Im Höllentempo über Stock und Stein
Im Außenbereich des Bistros steht etwas abgelegen ein weiterer Automat, der mit einem an ihm justierten Motorrad gesteuert wird. Dort haben sich auch einige Kinder und Jugendliche zu der einen oder anderen Probefahrt versammelt.
Es handelt sich aber nicht um ein herkömmliches Motorradrennen auf ebener Strecke, sondern es geht in einem Höllentempo über Stock und Stein. Immer wieder muss der Fahrer der PS-starken Motocrossmaschine gefährliche Sprungschanzen überwinden, die wie aus dem Nichts auf der auf- und niedergehenden Strecke erscheinen.

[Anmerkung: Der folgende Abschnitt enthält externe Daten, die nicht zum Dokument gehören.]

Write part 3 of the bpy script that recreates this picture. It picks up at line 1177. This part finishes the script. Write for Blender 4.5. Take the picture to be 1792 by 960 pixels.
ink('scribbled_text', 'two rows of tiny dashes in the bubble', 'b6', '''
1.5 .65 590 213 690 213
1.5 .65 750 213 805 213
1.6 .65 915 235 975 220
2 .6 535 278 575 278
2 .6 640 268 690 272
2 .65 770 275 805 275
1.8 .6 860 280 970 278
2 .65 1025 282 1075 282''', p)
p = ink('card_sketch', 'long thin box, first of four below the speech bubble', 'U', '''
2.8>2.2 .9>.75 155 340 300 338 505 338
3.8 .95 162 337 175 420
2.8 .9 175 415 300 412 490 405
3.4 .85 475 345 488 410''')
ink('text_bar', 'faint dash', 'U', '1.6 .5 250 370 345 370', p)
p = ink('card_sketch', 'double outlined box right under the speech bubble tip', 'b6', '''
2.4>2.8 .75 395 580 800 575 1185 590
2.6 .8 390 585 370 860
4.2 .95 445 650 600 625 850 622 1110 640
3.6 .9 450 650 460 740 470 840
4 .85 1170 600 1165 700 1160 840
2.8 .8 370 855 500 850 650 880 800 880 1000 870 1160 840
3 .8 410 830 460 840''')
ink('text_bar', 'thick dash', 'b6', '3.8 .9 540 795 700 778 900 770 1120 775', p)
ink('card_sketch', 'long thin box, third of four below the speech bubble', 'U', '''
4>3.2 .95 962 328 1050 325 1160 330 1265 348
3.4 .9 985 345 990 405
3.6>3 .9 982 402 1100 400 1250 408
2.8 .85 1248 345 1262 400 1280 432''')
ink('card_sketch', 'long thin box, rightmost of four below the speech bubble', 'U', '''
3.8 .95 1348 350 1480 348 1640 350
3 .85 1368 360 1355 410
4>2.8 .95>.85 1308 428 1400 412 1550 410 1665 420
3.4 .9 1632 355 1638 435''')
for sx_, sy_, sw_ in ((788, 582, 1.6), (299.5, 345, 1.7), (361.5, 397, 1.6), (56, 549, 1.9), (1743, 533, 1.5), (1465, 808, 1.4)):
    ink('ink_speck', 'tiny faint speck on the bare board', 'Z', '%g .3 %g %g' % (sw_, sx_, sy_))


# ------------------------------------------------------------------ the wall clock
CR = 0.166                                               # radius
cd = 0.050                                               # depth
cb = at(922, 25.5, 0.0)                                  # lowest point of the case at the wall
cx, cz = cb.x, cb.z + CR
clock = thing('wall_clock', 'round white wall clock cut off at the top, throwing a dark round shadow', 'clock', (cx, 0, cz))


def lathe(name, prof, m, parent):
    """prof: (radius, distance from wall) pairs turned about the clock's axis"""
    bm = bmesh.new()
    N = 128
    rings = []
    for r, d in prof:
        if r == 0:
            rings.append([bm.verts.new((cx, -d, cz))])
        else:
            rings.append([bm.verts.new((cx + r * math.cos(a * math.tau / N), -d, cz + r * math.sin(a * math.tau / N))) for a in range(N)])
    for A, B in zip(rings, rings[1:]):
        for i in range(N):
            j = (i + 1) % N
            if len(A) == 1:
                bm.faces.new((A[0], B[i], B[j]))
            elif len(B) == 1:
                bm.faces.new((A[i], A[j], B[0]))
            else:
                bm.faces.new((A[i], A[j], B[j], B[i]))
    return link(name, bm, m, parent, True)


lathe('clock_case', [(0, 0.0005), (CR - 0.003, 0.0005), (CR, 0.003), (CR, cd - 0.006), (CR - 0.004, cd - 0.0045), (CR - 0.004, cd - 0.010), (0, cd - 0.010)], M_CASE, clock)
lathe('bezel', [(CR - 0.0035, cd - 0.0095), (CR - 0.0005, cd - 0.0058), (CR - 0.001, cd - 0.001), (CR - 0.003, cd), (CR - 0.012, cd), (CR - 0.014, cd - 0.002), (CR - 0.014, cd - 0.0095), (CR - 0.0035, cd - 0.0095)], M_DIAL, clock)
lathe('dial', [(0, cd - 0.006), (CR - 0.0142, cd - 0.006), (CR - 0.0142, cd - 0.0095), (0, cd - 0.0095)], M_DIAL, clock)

Durch ruckartiges Hochreißen der Vorderachse führt der Pixelpilot dort ein meterhohes Sprungmanöver aus, fliegt fast schwerelos durch die Luft und muss das Geländemotorrad wieder gekonnt mit der Erde in Kontakt bringen. Was für ein fantastisches Rennspiel!
Wenn ich doch nur einen Hauch von diesem Erlebnis, das sich mir alleine durch das Zusehen dieses Spektakels bietet, zuhause an meinem kleinen Heimcomputer mit meinen BASIC-Grundkenntnissen nachprogrammieren könnte!
Als ich in dieser Nacht zuhause in meinem kleinen Zimmer am Rande der Republik durch mein offenes Fenster über die hohen Tannen in den nächtlichen Sternenhimmel blicke, nehme ich den leichten Sonnenbrand, den ich mir an diesem Tag geholt habe so gut wie gar nicht wahr.
Was für ein Tag! Meine Gedanken kreisen immer noch um all die wunderbaren Spiele, denen ich in dem kleinen Bistro des Freibades begegnet bin. Hier bei mir daheim sind sie nun in unerreichbar weite Ferne gerückt. Mir bleibt nichts weiter übrig, als mir all die Geheimnisse, die in ihnen noch verborgen sein mögen, allein mit der Kraft meiner Phantasie zusammenzureimen.
Welche Gefahren hält der asiatische Tempel noch bereit? Was kommt nach diesem finsteren Wald hinter dem Friedhof, wo der tapfere Ritter um seine Prinzessin kämpft? Wird der Motorradfahrer die Stadt am Horizont der Bergstrecke jemals erreichen?
Das ist zu dieser Zeit meines Lebens der Stoff, aus dem meine Träume sind. Aus meiner Stereoanlage erklingt leise ein Lied, das auch im Bistro des Freibades im Radio gespielt wurde. Es tröstet mich darüber hinweg, dass meine Versuche, das Motocross-Rennen auf meinem Commodore 16 nachzuprogrammieren leider nicht von dem erhofften Erfolg gekrönt waren.